December 28, 2022

Pathways to expand digital financial inclusion in Africa

Infrastructure is the lifeblood of any digital inclusion initiative. Without it, there can be no access to electricity, internet or digital inclusion and hard to access financial opportunities.

Infrastructure is the lifeblood of any digital inclusion initiative. Without it, there can be no access to electricity, internet or digital inclusion and hard to access financial opportunities.

Despite being the world's second-largest continent, with 54 countries, 17% of the world's population Africa is home to 3% of the internet users. In fact, only 37% of adults have access to formal financial services. This has far-reaching consequences, preventing households from escaping poverty and limiting overall economic growth.

However, there are several pathways to overcome these macro-challenges. Let's look at some of these and why they are important.


One of Africa's biggest barriers is the lack of infrastructure - affordable, reliable electricity, mobile networks, and internet access. According to the World Bank, only 30% of people in Sub-Saharan Africa have access to electricity and its even lower in rural areas. Mobile networks are also patchy, with many regions, especially remote or rural areas having little or no coverage.

These challenges make it difficult to develop and roll out any kind of digital services. For example, mobile money platforms like M-Pesa require network coverage. And without reliable, affordable electricity, keeping ATMs and POS terminals operating or phones charged is challenging.

Building hydro-thermal or nuclear projects are not economically feasible. One alternative is to build a lot more microgrids, i.e., small, localized, self-sustaining energy grids that can function independently from the main grid and use abundant solar power, wind farms, rechargeable batteries and bio-gas to provide electricity.
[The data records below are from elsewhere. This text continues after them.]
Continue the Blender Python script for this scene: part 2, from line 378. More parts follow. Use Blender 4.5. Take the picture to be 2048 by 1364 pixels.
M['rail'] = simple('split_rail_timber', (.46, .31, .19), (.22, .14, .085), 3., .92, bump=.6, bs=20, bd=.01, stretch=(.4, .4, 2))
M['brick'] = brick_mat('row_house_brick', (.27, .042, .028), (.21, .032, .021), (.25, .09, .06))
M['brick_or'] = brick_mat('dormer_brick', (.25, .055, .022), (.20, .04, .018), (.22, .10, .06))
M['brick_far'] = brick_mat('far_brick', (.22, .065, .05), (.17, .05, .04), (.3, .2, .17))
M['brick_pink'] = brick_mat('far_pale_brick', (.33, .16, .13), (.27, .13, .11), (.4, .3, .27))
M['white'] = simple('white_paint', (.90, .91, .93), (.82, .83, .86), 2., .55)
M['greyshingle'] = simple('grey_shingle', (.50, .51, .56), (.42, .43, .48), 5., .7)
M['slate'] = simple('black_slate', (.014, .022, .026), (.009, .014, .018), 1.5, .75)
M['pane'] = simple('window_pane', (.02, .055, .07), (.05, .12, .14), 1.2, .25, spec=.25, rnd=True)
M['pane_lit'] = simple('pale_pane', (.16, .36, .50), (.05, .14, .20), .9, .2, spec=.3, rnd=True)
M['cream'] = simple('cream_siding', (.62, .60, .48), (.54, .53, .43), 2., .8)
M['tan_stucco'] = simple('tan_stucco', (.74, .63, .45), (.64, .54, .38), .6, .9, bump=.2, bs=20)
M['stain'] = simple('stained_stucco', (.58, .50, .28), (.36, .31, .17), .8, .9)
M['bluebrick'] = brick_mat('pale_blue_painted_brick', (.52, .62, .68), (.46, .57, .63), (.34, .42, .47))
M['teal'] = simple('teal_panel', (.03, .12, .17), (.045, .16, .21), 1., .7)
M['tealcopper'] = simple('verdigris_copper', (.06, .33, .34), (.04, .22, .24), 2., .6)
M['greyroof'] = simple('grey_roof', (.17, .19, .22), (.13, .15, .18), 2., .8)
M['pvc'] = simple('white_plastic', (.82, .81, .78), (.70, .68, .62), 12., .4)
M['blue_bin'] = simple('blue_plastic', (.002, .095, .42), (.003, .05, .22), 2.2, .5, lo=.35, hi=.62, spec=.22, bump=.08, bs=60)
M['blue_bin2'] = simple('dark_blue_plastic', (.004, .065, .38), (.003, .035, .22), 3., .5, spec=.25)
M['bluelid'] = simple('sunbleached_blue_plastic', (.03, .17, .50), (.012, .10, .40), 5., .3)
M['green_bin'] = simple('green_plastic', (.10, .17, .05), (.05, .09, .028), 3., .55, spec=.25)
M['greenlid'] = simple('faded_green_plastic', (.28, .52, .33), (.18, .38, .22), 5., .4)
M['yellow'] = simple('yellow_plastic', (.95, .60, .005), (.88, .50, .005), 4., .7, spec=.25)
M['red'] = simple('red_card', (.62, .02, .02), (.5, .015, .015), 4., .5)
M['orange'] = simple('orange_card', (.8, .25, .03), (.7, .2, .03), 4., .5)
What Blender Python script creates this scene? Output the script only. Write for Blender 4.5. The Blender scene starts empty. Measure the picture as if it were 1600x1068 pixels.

Expanding digital financial inclusion will require educating Africans about how to use these services. Many are still unfamiliar with basic banking services, the power of digital services and not 'financially and digitally literate', which goes beyond literacy or education. And while mobile money platforms are popular, many still don't know how to use them well or don't trust to use them for more than just small transactions. So, educating them about how to use them safely and effectively is essential.

Boost fintech funding

Africa's fintech sector made up 61% of the $2.7 billion deployed across Africa in 2021, found a Mastercard study. Africa's success and massive potential has put the continent at the forefront of payment innovation. This highlights the world and investors' interest to support the region, creating thousands of startups and innovations.

Leverage mobiles

Mobile growth across Sub-Saharan Africa has been phenomenal over the past two decades. Today, 46% of the population is connected. GSMA predicts Africa will have 120 million new subscribers by 2025, surpassing 615 million rising to cover 50% of the population. Moreover, mobile tech and services generated 8% of GDP, supporting 3.2 million jobs, directly and indirectly, across the region. As a channel to enable digital financial inclusion, mobiles are clearly transformative.

Better government Support

Africa does not have pan-regional regulations or strong trading blocs like the US, China and European markets. Therefore, creating a continent-level, regulatory framework will increase entrepreneurial activity. Several regulators across Africa accelerated regulatory innovation work. The 'Pan African Payment and Settlement System' by the African Continental Free Trade Area makes navigating 50 countries and 40 currencies easier.

Similarly, Fintech Action Plan for Africa (FAPA) initiative launched in 2019 brings together government representatives, regulators, the private sector, and development partners. Another is the African Financial Inclusion Facility (AFIF) within the African Development Bank Group to provide financing and technical assistance for inclusion projects. Such joint and broad initiatives done in unison can go a long way.

Cheaper, faster internet

According to the 2019 Alliance for Affordable Internet (A4AI) report, only 25% of the African population has internet access. Moreover, two-thirds live outside the cellular network range - often in rural or remote areas. This has far-reaching implications, hinders economic growth, communication, education, and even health outcomes.

This number is expected to rise with initiatives undertaken by major tech companies, charities and the community. For example, in partnership with local telcos, Facebook helped connect millions of people in Africa with free internet through its initiative. Similarly, Google's Loon project uses high-altitude balloons to provide connectivity in remote areas for thousands of square kilometers. Unfortunately in 2021, Google shut down the project. However, it has created valuable IP and lessons that can be given a second chance by governments, telcos and private companies. Project Isizwe, provides low-cost WiFi hotspots in public spaces. It has already connected over 3 million across 300 locations and hopes to connect 50 million African citizens to uncapped internet.

Digital channels

Around 760 banks and 39,600 Savings and Credit Cooperative Organizations (SACCO) make up the continent. In 2022, 456 million adults in Africa are expected to have a bank account. While these are huge inclusion numbers, not all have access to digital channels, as many are still served by traditional finance institutions or are underbanked. Working with fintech solutions providers such as Bankingly, African banks, cooperatives, and microfinance institutions can empower customers with minimal effort, time, and costs.


Though there's still much work ahead, it's clear that progress is being made and shows the continent’s huge potential. If Africa continues on this path, there is a significant opportunity to expand digital financial inclusion that will benefit everyone.